Would you retype, exactly and without the pictures, the lines between the line holding "Recreate this scene" and the line holding "from mathutils import Vector, Matrix, noise", inclusive, and nothing else?

= = = = = = =

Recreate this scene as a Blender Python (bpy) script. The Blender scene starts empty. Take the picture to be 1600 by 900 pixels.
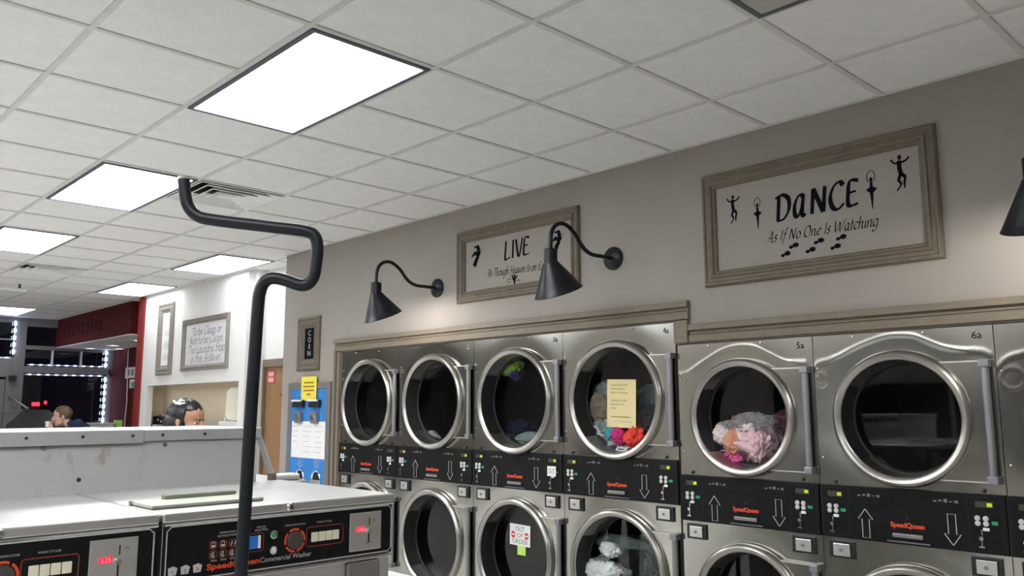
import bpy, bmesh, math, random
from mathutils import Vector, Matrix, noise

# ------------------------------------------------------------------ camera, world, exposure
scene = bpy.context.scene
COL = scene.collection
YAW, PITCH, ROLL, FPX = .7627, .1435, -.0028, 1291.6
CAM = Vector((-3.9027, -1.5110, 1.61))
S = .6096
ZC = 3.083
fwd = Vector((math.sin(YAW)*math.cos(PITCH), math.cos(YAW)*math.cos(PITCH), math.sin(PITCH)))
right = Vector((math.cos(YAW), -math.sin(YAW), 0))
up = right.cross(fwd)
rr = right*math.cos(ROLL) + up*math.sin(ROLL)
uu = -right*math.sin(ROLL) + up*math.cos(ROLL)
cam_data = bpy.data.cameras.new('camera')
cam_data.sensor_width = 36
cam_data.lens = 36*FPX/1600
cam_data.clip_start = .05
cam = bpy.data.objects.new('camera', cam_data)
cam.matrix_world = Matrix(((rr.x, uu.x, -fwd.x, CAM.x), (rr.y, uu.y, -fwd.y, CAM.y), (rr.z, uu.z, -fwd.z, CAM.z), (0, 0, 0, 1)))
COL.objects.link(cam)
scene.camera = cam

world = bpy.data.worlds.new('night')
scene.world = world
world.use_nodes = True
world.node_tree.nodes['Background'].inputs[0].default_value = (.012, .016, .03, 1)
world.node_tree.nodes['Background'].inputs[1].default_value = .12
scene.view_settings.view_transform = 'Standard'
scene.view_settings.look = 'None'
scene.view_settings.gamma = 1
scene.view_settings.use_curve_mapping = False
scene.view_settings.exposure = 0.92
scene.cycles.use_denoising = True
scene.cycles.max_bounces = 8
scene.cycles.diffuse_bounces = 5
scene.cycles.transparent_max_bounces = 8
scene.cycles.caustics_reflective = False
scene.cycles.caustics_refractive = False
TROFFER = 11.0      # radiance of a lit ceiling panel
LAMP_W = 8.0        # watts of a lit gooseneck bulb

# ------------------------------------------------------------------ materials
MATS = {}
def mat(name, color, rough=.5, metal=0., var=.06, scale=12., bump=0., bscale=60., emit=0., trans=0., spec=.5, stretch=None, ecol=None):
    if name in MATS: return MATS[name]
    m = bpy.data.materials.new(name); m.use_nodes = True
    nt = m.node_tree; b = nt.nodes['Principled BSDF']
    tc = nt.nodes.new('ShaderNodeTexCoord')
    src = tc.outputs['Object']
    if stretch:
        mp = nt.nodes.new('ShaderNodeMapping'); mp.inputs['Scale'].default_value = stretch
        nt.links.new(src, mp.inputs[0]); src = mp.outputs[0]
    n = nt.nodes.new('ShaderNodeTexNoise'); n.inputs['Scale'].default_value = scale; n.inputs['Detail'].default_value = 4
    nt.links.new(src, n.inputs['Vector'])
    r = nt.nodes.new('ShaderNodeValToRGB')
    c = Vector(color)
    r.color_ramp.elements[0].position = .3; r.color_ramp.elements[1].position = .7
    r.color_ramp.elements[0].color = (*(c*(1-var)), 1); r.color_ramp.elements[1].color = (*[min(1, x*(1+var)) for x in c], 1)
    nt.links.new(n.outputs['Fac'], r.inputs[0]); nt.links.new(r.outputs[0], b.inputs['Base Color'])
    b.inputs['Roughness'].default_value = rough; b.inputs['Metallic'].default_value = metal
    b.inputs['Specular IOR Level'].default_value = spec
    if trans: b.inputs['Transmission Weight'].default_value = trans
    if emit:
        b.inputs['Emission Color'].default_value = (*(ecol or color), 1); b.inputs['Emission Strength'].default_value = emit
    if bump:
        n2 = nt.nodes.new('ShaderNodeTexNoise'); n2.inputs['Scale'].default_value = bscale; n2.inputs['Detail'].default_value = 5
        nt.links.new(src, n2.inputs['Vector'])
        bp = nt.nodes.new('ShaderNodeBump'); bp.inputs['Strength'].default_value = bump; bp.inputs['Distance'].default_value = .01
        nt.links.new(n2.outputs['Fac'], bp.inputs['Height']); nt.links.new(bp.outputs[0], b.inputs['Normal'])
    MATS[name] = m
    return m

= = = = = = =

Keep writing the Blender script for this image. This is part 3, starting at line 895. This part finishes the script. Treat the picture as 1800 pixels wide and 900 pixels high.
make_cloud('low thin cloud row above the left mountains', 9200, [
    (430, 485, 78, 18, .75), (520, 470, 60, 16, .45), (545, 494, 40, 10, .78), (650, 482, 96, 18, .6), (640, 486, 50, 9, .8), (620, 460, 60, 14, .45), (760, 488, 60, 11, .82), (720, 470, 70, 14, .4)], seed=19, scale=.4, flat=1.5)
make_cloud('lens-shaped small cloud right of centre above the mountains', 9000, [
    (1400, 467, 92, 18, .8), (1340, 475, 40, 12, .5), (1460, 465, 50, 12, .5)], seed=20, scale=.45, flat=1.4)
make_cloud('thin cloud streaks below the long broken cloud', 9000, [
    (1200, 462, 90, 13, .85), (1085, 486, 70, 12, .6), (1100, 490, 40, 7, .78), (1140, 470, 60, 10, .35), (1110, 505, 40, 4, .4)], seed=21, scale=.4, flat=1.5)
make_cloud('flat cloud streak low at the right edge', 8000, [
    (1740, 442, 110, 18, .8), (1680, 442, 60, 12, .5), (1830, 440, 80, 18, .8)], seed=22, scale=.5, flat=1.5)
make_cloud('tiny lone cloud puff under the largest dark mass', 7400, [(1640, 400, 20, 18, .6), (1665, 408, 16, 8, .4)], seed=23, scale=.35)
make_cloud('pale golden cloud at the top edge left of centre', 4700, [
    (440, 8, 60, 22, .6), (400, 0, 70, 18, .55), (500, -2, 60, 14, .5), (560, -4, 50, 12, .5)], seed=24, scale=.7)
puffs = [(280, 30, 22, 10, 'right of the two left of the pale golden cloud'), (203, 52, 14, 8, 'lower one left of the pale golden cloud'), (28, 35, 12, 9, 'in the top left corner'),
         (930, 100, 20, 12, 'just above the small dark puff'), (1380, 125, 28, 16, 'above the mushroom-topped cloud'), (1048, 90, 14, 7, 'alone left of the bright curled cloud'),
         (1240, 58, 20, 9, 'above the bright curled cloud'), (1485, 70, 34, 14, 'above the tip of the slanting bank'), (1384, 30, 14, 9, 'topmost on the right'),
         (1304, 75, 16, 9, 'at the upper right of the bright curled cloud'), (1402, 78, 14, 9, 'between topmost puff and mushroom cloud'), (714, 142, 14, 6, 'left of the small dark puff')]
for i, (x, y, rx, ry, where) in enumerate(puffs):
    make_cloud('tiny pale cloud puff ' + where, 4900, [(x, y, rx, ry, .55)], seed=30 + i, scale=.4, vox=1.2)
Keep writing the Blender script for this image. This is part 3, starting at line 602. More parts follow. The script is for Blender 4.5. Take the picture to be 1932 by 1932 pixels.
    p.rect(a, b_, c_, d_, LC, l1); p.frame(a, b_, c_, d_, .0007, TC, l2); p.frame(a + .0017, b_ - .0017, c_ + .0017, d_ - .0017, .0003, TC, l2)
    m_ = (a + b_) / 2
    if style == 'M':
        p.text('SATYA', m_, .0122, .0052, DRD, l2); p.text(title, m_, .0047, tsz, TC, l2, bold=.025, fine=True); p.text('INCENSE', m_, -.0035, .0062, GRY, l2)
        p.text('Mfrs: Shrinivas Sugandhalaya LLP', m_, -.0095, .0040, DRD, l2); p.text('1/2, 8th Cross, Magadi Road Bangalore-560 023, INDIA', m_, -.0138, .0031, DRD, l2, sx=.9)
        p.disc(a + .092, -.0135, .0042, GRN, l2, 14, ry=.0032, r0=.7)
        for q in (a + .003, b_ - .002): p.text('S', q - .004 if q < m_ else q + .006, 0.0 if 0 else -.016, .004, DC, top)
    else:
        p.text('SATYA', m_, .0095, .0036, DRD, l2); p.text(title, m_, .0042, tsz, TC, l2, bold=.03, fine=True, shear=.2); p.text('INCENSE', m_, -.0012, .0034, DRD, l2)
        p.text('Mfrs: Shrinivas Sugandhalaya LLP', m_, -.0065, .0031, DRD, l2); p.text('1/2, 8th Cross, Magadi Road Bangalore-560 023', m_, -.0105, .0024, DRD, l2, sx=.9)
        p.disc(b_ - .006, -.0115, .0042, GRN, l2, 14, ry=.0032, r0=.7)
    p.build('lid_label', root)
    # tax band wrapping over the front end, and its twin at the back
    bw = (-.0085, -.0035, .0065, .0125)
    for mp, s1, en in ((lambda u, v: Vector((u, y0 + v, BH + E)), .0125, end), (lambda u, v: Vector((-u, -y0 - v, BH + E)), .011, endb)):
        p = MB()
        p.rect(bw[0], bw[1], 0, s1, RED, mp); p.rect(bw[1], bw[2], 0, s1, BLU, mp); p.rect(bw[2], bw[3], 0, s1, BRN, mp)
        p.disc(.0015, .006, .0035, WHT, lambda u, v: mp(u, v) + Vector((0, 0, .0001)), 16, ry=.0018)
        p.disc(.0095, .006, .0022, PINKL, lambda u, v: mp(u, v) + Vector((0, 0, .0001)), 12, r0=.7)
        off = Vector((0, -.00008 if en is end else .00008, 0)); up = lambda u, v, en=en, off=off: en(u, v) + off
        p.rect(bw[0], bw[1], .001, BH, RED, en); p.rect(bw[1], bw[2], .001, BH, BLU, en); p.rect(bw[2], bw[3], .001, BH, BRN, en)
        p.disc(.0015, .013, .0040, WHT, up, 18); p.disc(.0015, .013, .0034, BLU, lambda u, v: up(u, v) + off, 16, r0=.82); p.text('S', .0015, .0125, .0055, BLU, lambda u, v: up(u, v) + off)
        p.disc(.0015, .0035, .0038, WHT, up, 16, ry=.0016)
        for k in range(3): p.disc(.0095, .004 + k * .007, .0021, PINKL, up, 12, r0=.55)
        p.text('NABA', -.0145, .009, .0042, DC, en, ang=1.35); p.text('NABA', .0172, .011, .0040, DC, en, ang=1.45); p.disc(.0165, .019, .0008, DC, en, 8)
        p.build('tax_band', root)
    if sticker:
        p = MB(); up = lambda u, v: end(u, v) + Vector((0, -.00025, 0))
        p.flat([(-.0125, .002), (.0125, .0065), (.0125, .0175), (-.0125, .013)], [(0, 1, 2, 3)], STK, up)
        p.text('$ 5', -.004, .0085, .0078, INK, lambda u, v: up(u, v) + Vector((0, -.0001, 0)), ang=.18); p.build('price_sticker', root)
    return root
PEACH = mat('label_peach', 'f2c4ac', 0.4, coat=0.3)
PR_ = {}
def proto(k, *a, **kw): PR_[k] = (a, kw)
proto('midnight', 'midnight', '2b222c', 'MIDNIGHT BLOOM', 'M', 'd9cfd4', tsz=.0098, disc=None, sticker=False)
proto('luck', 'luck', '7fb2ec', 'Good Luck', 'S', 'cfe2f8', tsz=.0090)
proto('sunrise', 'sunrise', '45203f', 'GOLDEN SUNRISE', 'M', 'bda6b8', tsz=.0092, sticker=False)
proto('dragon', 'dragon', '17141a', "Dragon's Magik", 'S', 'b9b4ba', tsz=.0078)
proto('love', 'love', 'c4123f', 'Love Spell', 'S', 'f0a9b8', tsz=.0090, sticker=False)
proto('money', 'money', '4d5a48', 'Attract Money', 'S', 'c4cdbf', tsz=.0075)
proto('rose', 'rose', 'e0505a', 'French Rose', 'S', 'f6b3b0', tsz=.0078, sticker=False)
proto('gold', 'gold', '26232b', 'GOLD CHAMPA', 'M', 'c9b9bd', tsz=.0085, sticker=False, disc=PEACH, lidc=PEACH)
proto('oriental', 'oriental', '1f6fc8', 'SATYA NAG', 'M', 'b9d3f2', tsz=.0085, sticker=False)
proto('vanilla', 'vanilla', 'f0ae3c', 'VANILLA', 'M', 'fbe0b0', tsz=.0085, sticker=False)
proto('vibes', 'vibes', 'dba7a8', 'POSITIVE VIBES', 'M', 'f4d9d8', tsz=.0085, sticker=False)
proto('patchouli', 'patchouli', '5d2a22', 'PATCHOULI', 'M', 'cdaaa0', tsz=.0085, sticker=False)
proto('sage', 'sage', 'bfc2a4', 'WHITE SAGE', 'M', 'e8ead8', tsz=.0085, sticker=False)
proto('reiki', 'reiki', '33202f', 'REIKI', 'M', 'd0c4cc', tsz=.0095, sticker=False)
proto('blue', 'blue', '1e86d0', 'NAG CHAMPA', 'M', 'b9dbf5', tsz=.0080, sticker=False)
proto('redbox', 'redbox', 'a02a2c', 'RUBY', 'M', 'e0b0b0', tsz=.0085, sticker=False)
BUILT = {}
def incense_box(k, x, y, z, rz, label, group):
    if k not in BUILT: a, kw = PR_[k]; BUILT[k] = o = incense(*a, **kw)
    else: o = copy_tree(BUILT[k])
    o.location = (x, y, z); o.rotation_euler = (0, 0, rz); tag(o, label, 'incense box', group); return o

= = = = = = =

→ Result:
Recreate this scene as a Blender Python (bpy) script. The Blender scene starts empty. Take the picture to be 1600 by 900 pixels.
import bpy, bmesh, math, random
from mathutils import Vector, Matrix, noise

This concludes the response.